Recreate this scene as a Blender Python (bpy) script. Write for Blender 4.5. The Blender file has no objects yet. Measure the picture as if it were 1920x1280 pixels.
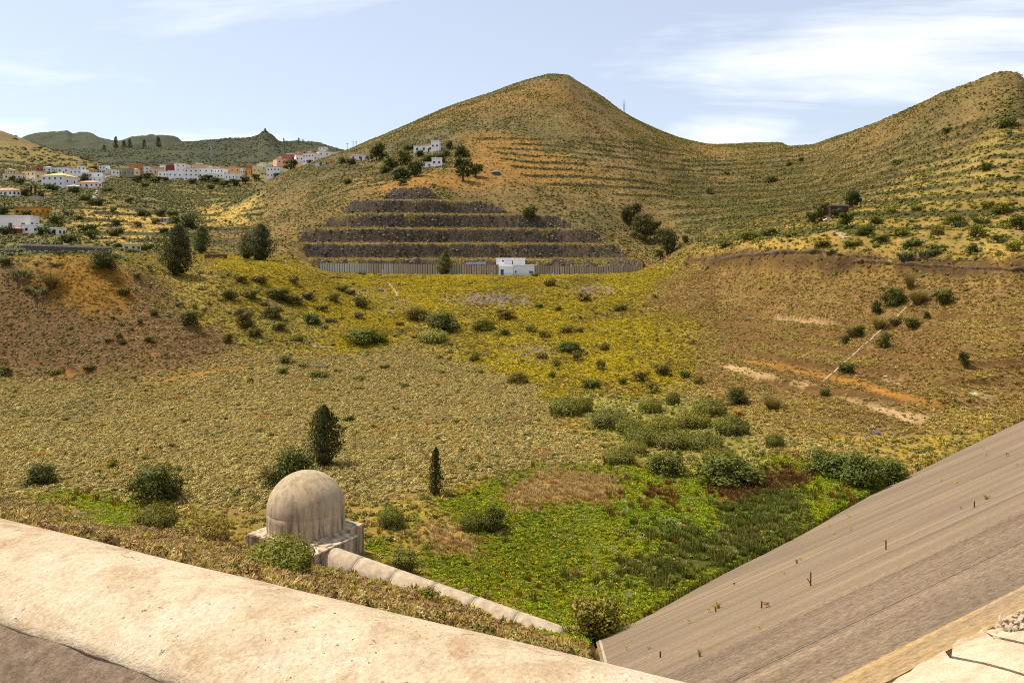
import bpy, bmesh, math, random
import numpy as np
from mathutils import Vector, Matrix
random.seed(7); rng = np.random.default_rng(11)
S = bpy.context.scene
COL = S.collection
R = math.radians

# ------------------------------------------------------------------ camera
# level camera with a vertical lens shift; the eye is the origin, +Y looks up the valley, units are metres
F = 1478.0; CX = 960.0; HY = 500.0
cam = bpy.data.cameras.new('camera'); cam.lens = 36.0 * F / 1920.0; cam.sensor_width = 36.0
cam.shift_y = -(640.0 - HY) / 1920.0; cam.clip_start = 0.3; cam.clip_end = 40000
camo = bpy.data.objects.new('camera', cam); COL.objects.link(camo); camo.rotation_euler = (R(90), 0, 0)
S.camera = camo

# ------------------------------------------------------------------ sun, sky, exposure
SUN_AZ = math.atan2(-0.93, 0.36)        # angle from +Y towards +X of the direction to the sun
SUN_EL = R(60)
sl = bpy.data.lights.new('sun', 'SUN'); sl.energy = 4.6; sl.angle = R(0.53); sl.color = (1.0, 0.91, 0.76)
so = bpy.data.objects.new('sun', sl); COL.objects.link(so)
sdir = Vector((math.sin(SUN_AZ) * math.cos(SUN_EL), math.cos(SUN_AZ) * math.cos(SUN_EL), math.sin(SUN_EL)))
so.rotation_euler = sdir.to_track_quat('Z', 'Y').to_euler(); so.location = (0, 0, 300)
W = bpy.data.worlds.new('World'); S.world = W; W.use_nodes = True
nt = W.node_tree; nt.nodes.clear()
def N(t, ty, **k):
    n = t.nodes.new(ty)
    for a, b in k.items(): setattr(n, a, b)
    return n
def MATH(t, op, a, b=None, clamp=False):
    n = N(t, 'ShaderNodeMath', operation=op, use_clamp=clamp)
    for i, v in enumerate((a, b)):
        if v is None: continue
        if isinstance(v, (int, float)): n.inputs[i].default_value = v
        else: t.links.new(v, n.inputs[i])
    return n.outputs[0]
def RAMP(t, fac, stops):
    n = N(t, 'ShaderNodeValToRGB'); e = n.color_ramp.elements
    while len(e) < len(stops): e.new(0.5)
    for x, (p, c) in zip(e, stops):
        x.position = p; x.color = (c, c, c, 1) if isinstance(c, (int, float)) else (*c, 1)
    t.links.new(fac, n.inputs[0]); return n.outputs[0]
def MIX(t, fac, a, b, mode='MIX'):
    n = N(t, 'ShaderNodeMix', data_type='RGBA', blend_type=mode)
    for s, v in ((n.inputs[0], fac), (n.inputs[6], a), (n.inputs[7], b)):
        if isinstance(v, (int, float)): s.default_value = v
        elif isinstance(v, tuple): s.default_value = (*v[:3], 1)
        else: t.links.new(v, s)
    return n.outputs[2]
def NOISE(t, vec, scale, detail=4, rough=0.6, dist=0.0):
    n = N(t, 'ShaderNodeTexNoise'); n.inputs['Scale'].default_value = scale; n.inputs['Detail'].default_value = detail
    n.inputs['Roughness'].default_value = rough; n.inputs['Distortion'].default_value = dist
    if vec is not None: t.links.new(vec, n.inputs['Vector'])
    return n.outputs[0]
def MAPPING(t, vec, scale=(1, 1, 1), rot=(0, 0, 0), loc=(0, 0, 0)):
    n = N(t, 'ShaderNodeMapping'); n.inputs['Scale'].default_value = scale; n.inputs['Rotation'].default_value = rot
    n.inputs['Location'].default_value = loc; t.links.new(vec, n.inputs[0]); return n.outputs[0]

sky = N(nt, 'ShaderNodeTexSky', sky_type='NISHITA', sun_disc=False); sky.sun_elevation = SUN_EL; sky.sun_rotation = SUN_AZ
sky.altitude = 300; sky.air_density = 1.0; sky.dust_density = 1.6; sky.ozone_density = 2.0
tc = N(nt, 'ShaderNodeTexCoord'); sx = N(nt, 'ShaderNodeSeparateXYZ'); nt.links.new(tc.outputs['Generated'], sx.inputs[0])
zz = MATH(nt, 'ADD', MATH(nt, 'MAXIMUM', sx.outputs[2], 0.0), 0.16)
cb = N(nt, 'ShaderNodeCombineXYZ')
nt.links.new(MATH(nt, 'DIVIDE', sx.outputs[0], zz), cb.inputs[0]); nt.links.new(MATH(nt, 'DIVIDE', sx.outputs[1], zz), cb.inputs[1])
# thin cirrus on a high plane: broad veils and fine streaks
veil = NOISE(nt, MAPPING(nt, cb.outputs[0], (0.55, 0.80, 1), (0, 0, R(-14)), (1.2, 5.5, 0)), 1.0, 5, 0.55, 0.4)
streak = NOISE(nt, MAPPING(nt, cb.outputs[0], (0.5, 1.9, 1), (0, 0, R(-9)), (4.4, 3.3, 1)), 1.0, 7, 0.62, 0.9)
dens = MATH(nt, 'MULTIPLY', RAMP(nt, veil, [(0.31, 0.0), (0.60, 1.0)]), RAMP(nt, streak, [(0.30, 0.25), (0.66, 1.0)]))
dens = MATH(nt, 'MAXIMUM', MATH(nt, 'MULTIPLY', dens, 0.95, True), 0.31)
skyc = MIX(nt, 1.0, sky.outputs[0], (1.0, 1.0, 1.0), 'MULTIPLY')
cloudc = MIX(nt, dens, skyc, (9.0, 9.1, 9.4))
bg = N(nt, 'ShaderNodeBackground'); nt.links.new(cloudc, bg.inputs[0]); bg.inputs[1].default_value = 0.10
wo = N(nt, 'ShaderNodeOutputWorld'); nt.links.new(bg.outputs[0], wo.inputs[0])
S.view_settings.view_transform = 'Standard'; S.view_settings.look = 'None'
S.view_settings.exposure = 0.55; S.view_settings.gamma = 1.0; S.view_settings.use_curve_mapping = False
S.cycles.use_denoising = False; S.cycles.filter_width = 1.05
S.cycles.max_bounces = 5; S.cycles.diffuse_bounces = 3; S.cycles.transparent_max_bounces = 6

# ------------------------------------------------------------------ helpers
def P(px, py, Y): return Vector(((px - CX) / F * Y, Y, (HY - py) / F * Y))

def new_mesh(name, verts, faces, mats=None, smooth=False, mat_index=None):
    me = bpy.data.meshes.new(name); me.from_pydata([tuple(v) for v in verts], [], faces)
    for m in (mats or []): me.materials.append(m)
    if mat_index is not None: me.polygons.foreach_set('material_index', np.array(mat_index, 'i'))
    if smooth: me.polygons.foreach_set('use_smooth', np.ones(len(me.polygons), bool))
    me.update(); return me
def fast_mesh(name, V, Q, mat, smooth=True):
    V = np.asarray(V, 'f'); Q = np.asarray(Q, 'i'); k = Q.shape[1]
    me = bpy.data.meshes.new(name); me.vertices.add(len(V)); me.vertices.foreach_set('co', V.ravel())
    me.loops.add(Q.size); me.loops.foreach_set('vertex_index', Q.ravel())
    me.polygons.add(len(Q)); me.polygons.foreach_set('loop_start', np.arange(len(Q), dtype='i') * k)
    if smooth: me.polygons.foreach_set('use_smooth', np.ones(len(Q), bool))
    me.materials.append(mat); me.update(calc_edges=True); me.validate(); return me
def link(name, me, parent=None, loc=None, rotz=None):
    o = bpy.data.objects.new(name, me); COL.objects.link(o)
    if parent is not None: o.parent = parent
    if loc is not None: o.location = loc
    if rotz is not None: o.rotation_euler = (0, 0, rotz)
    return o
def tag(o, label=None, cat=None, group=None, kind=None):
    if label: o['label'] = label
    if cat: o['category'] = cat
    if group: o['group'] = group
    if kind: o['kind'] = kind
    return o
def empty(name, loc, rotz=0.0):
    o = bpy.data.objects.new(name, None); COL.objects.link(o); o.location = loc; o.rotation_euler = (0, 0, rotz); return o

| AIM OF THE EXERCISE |
List every line above that holds the word "objects".

| RESULT OF THIS EXERCISE |
Recreate this scene as a Blender Python (bpy) script. Write for Blender 4.5. The Blender file has no objects yet. Measure the picture as if it were 1920x1280 pixels.
camo = bpy.data.objects.new('camera', cam); COL.objects.link(camo); camo.rotation_euler = (R(90), 0, 0)
so = bpy.data.objects.new('sun', sl); COL.objects.link(so)
    o = bpy.data.objects.new(name, me); COL.objects.link(o)
    o = bpy.data.objects.new(name, None); COL.objects.link(o); o.location = loc; o.rotation_euler = (0, 0, rotz); return o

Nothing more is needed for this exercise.